Only the lines from the line that has "Write part 3" through the line that has "GS = stack('slatted_crate', 'grey" should be reproduced, exactly and with both ends kept.

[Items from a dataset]
-- Begin --
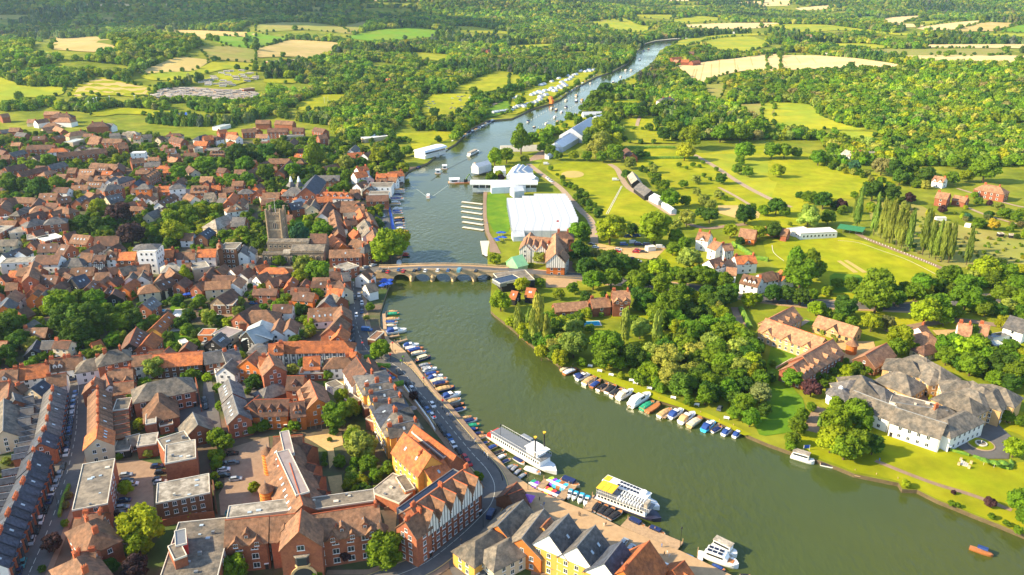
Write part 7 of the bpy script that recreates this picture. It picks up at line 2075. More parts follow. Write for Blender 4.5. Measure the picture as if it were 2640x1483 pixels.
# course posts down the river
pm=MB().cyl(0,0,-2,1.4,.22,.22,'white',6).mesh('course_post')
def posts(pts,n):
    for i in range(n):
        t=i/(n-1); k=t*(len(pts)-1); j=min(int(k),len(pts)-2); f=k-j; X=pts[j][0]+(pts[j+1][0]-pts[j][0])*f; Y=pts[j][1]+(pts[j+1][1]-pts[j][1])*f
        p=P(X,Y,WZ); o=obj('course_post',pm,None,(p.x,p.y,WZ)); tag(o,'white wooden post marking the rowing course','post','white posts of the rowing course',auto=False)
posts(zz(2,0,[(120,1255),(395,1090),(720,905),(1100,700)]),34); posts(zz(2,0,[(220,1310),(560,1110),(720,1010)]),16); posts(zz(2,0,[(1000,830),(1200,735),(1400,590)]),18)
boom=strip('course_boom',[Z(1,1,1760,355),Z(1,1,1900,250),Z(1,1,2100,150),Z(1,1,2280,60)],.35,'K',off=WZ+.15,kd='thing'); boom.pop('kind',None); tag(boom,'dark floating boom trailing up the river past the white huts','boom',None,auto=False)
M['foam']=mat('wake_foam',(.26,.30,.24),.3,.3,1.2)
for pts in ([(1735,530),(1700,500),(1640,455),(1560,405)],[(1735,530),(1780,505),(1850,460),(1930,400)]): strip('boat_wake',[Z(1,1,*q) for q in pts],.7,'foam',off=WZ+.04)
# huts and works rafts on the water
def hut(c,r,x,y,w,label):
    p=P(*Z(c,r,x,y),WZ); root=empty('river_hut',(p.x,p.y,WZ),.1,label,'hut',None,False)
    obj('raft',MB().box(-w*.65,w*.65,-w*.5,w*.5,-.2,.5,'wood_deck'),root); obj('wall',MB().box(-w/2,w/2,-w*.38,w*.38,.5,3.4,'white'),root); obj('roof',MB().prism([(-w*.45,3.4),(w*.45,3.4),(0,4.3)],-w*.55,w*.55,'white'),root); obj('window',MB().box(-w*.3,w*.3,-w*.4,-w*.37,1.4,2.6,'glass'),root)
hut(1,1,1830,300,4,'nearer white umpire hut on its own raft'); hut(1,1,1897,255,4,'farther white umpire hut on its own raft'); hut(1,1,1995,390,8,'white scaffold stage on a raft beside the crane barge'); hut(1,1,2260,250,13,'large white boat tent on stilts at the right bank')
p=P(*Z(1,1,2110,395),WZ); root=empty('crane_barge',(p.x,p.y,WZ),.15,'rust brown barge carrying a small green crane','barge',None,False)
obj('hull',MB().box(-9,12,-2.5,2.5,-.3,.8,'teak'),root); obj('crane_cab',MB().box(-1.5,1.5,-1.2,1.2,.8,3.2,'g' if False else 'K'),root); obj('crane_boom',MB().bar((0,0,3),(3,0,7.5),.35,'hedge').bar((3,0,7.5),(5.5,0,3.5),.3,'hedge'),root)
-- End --
-- Begin --
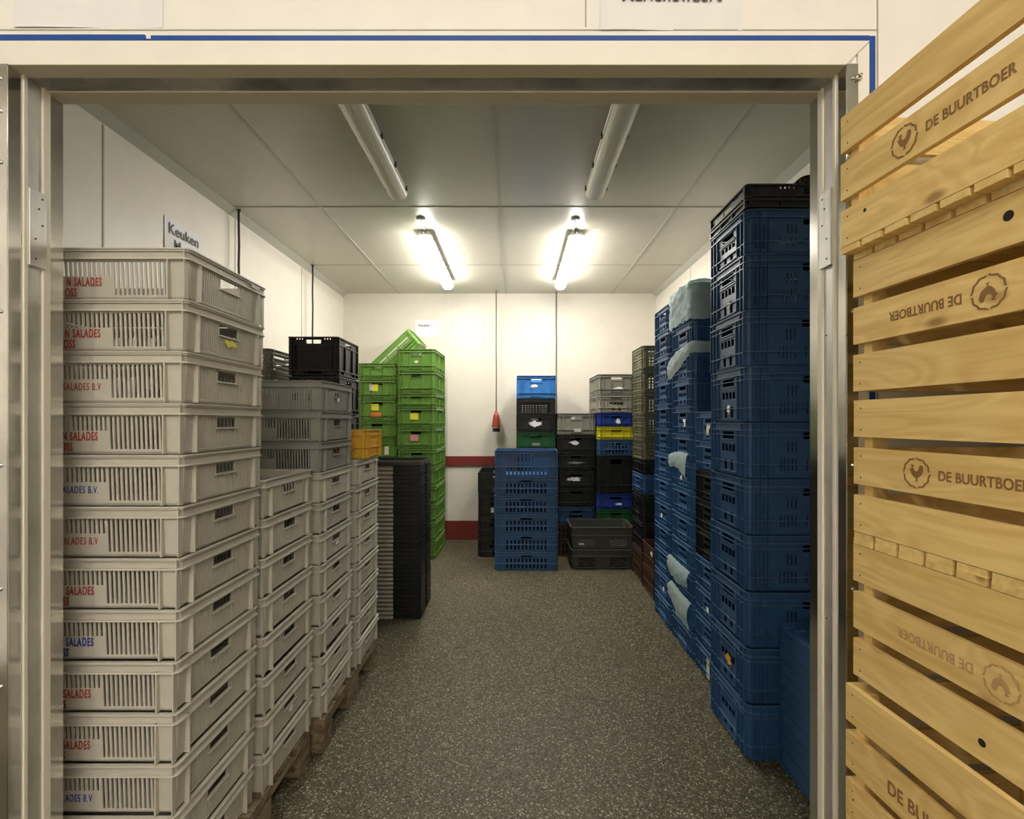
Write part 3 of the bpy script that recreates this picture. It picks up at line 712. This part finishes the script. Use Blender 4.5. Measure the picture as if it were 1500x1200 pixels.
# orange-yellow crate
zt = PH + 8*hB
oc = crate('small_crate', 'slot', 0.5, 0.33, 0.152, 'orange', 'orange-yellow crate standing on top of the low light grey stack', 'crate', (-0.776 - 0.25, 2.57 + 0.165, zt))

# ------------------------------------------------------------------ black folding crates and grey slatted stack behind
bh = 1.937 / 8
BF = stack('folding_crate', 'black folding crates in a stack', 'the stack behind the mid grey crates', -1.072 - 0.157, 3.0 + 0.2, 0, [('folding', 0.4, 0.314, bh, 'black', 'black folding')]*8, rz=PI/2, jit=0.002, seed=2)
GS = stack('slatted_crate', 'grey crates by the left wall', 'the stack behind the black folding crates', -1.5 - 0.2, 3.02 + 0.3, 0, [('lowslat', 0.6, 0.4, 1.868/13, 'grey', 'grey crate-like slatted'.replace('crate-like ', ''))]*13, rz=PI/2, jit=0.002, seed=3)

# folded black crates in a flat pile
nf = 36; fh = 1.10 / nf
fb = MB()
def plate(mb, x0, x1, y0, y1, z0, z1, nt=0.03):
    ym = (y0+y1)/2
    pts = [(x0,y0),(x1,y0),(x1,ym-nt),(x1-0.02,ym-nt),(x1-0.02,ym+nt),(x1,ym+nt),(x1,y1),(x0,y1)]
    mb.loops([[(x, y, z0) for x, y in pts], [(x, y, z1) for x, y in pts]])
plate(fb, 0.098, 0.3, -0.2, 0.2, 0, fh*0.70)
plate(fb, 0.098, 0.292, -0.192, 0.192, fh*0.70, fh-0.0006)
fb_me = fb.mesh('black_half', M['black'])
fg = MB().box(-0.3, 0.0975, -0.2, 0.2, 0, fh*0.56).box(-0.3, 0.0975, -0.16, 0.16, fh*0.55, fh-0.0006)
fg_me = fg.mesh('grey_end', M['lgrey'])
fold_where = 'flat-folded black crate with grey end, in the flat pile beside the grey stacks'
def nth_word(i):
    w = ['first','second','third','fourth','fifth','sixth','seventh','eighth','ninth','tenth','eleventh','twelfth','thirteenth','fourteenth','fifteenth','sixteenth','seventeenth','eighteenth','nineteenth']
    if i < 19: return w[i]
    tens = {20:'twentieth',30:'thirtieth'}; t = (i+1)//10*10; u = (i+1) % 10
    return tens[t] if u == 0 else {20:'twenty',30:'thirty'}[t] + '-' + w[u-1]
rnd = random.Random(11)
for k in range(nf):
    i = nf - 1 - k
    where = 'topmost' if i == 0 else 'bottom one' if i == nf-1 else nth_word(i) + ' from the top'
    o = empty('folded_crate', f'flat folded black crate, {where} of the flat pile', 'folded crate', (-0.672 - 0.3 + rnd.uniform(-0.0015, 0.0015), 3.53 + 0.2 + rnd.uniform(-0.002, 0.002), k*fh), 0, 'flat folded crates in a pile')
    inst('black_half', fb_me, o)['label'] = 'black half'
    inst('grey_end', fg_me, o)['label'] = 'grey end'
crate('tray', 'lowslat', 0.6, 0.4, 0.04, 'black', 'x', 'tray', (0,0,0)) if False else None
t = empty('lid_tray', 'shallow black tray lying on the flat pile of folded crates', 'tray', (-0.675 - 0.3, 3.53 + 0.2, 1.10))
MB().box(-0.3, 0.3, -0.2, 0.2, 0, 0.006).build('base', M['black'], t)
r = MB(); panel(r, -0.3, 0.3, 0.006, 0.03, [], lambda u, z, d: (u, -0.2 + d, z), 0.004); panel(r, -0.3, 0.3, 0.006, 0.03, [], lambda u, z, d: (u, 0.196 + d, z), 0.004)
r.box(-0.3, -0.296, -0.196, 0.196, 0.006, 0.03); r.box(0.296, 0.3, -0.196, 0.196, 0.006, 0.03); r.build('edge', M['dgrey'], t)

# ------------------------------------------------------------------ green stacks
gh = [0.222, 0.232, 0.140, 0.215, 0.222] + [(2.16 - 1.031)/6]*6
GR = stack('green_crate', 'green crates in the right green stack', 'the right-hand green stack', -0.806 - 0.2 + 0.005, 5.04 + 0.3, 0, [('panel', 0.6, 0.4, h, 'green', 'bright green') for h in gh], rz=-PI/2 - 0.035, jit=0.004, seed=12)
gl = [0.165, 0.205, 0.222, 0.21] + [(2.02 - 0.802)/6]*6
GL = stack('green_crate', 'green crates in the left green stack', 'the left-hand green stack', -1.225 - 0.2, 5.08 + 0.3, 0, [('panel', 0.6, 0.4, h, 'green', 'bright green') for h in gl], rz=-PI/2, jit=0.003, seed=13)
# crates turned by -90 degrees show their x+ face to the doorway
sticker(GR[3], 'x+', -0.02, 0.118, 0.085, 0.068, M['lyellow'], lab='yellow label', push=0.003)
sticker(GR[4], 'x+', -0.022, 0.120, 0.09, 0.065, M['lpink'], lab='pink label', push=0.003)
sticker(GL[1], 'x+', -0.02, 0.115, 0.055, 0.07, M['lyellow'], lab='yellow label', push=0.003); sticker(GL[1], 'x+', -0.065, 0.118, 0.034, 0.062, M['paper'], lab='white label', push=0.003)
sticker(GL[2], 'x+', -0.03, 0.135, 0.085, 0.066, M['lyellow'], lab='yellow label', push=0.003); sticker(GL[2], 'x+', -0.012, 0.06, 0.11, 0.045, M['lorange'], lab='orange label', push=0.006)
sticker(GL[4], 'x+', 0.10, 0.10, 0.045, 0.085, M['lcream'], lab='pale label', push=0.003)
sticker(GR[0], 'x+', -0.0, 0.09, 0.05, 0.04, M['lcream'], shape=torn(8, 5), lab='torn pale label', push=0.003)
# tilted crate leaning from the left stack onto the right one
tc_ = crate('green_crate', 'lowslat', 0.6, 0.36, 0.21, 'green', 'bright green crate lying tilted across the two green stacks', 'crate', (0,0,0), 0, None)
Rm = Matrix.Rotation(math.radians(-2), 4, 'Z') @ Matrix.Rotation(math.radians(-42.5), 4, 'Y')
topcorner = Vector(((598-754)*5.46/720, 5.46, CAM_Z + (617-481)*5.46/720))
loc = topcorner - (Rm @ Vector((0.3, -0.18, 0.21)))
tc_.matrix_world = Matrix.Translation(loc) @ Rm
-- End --
* Response:
Write part 3 of the bpy script that recreates this picture. It picks up at line 712. This part finishes the script. Use Blender 4.5. Measure the picture as if it were 1500x1200 pixels.
# orange-yellow crate
zt = PH + 8*hB
oc = crate('small_crate', 'slot', 0.5, 0.33, 0.152, 'orange', 'orange-yellow crate standing on top of the low light grey stack', 'crate', (-0.776 - 0.25, 2.57 + 0.165, zt))

# ------------------------------------------------------------------ black folding crates and grey slatted stack behind
bh = 1.937 / 8
BF = stack('folding_crate', 'black folding crates in a stack', 'the stack behind the mid grey crates', -1.072 - 0.157, 3.0 + 0.2, 0, [('folding', 0.4, 0.314, bh, 'black', 'black folding')]*8, rz=PI/2, jit=0.002, seed=2)
GS = stack('slatted_crate', 'grey crates by the left wall', 'the stack behind the black folding crates', -1.5 - 0.2, 3.02 + 0.3, 0, [('lowslat', 0.6, 0.4, 1.868/13, 'grey', 'grey crate-like slatted'.replace('crate-like ', ''))]*13, rz=PI/2, jit=0.002, seed=3)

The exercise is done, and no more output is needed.